A Celebration of Jewish Writers in Scotland – a first for Inverness
13 Apr 2012 in Highland, Writing
Inverness Public Library, Sunday April 22, 2.15pm – 5.30pm
This event will provide an opportunity for a Jewish and wider audience to hear about modern Scottish Jewish writing, with four writers who will be talking about their work and taking part in a question and answer session on ‘life as a Jewish writer in Scotland’. It is also aimed at bringing local Jewish people together and hearing from them about the issues which concern them.
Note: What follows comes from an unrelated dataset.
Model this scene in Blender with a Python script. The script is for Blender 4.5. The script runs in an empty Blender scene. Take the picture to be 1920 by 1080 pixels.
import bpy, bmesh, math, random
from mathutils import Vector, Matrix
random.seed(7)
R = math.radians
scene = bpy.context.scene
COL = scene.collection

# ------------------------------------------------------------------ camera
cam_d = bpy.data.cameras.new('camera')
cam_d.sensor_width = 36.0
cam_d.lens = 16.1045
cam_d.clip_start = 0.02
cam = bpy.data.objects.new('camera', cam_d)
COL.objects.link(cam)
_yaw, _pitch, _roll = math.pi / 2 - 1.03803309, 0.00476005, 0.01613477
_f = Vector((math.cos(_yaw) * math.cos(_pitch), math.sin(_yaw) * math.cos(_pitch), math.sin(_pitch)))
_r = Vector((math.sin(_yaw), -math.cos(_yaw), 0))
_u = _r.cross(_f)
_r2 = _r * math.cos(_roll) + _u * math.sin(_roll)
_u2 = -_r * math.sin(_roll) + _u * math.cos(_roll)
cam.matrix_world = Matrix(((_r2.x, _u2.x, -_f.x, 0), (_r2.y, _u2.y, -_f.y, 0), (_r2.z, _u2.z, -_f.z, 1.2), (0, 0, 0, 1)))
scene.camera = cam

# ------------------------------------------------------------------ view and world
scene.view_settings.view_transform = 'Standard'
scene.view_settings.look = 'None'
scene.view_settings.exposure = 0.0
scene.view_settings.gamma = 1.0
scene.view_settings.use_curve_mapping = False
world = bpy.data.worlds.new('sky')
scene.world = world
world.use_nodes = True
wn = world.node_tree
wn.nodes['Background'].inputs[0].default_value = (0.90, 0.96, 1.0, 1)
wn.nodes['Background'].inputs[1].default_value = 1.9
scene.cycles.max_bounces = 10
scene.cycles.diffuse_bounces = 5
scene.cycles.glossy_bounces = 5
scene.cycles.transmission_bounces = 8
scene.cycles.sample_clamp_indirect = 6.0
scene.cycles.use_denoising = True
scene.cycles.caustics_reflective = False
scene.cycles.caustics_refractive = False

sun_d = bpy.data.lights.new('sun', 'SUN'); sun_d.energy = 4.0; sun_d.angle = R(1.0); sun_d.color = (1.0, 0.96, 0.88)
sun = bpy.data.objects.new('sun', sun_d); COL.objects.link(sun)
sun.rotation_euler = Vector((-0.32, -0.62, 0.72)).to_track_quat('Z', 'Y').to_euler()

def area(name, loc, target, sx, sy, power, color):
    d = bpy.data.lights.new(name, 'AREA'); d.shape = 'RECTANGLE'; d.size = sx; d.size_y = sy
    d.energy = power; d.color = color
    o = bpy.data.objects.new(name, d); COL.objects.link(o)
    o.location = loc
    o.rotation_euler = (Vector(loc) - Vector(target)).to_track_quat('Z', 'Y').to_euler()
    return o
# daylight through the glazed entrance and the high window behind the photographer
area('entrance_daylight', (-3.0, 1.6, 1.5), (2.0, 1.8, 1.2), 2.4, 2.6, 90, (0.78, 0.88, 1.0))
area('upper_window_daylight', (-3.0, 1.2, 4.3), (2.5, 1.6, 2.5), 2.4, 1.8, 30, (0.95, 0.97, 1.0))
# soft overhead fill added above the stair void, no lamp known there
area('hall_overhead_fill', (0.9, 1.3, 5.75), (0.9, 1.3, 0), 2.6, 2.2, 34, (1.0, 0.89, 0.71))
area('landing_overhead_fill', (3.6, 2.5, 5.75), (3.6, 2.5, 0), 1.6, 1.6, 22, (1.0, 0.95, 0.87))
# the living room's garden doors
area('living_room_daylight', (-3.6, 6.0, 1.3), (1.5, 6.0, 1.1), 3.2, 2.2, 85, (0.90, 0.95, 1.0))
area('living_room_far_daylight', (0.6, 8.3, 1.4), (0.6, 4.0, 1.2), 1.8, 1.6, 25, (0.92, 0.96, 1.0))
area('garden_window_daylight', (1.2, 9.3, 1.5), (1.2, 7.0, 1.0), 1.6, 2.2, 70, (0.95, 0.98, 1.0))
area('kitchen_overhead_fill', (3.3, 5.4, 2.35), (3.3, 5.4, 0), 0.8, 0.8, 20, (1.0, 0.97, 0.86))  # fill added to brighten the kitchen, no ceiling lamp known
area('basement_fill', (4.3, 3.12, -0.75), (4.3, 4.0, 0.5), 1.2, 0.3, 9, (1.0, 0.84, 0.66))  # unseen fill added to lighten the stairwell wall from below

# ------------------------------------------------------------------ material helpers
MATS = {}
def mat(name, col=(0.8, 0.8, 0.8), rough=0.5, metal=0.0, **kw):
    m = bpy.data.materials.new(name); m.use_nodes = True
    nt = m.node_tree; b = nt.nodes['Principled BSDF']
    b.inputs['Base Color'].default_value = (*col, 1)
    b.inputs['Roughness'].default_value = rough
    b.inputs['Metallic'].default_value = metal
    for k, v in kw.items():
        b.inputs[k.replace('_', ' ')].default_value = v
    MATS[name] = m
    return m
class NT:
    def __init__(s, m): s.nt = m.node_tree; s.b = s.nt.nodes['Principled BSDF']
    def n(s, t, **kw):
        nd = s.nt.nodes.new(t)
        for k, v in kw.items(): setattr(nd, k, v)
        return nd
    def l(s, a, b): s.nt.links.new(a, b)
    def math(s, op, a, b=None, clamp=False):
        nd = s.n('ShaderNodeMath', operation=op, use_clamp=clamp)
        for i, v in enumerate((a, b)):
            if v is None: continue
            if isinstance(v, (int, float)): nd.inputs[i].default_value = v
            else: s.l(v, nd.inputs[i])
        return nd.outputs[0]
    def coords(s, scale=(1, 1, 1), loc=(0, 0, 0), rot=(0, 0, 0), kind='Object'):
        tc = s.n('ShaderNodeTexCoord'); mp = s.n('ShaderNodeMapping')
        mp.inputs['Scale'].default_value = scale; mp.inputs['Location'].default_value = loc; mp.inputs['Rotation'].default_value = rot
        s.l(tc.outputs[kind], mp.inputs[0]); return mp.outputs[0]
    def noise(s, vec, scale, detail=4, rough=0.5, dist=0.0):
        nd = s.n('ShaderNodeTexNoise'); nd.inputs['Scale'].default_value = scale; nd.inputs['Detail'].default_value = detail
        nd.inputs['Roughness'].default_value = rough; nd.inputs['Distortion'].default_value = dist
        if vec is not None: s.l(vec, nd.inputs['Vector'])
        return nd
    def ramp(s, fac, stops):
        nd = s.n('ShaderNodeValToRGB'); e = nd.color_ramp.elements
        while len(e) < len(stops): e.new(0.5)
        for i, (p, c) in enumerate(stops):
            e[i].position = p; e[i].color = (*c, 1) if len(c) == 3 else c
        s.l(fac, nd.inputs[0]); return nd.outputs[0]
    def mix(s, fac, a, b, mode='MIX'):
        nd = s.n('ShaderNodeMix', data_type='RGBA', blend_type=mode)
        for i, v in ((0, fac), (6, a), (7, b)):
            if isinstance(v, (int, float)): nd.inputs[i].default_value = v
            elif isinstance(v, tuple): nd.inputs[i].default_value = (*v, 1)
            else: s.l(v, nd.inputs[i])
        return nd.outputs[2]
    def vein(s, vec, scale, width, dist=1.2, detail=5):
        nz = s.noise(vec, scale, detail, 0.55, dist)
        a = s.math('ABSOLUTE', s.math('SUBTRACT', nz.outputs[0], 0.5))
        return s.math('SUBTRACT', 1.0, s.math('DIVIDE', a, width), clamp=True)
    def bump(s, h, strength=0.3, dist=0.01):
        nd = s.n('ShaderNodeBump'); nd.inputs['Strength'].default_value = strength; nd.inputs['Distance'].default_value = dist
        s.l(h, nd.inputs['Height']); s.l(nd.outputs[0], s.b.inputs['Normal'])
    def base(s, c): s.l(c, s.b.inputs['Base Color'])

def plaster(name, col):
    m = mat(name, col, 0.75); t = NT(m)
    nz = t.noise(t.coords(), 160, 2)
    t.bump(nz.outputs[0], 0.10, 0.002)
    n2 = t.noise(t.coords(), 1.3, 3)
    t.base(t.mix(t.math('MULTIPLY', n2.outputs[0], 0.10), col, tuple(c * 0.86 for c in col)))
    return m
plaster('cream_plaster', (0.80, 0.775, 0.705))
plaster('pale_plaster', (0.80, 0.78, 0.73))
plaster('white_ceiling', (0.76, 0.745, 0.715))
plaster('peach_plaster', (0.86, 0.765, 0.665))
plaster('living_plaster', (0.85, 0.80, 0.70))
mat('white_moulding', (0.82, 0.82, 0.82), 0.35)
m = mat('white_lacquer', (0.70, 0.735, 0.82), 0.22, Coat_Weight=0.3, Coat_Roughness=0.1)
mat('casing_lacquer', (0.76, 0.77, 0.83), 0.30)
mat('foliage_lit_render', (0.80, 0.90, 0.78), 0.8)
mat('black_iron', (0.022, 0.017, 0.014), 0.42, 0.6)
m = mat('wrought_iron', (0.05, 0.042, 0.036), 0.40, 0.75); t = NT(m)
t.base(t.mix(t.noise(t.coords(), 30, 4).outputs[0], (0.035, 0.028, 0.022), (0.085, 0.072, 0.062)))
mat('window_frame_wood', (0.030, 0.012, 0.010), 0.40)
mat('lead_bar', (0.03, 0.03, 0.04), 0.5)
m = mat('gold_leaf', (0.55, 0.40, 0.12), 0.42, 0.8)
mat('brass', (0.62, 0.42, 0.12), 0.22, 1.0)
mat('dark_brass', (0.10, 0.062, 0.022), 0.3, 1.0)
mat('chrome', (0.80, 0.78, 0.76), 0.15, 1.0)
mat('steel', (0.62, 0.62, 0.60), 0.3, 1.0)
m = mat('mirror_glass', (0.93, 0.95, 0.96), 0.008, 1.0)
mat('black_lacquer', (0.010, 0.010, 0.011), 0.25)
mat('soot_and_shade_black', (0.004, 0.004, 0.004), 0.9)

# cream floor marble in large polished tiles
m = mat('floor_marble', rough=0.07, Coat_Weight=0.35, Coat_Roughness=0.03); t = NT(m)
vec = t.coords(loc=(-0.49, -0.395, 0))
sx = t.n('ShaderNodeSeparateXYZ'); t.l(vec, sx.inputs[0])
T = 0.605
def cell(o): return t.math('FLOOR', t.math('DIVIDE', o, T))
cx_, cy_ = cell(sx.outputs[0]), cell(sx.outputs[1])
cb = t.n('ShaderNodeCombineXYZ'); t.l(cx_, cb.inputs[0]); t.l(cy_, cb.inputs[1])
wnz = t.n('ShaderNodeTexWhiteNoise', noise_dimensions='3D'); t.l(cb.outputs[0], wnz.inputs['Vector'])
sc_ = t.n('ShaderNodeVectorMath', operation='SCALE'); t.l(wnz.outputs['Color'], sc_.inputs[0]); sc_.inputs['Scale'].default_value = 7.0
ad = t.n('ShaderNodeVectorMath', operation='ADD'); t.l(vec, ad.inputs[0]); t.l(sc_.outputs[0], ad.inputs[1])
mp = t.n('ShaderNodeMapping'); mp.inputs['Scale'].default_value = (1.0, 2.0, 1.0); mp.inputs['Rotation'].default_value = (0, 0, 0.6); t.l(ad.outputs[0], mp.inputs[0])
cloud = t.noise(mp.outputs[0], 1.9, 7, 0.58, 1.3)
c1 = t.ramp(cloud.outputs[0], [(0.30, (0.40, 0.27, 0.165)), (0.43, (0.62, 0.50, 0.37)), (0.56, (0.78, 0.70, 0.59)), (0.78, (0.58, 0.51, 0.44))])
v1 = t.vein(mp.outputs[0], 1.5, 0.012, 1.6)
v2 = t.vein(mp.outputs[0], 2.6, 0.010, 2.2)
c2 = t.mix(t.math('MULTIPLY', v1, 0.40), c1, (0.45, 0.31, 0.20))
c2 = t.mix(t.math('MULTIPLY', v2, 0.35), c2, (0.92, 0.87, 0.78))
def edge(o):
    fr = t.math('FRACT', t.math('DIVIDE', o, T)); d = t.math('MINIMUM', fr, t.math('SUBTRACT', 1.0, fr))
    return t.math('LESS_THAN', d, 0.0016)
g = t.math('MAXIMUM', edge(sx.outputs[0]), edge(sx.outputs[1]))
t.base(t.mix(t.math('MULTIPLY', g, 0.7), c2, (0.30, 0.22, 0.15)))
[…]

Children’s author Annemarie Allan won the 2007 Kelpies Prize and was shortlisted for the 2008 Scottish Children’s Book of the Year award. She will be working with young readers, talking about Scottish mythical monsters from her novel Ushig and reading the prologue to her forthcoming book, about a boy escaping from Danzig the morning after Kristallnacht.
Rodge Glass, a lecturer in creative writing at the University of Strathclyde, won the Somerset Maughan award for his biography of Alasdair Gray. His latest novel, Bring me the Head of Ryan Giggs, (a ‘fine, bittersweet novel’ – The Independent) is out this month, published by Tindal Street Press.
J David Simons’ first novel The Credit Draper, about the Scottish-Jewish experience of a young Russian immigrant going off to become a travelling salesman in the Highlands, was shortlisted for the McKitterick Prize. His second novel, The Liberation of Celia Kahn, also deals with the Scottish Jewish immigrant community in the early twentieth century. He won a Writers’ Bursary from Creative Scotland in 2009 and a Robert Louis Stevenson Fellowship in 2011.
Sharon Mail’s book We Could Possibly Comment, Ian Richardson Remembered was described by John Sessions as ‘a glorious and heart-warming tribute to a superb and much-loved actor’. Sharon is the Scottish correspondent for the Jewish Telegraph, for whom she has been writing since 2006.
This event is part of the Being Jewish in Scotland project, a small scale inquiry funded by the Scottish Government and designed to find out issues of concern to Jewish people all over Scotland. Following a book signing session with all the authors, the Being Jewish in Scotland project worker Fiona Frank, will lead a discussion for local Jewish and other interested people and other interested people on the early findings of the inquiry
Elizabeth Parker, Senior Librarian at Inverness Library, said “We are very pleased that SCoJeC chose to bring this event to our library. Inverness Library sits right at the heart of a vibrant community and we are delighted to open our doors to be part of a Celebration of Jewish Writers in Scotland”.
Free event – all welcome. Refreshments will be provided.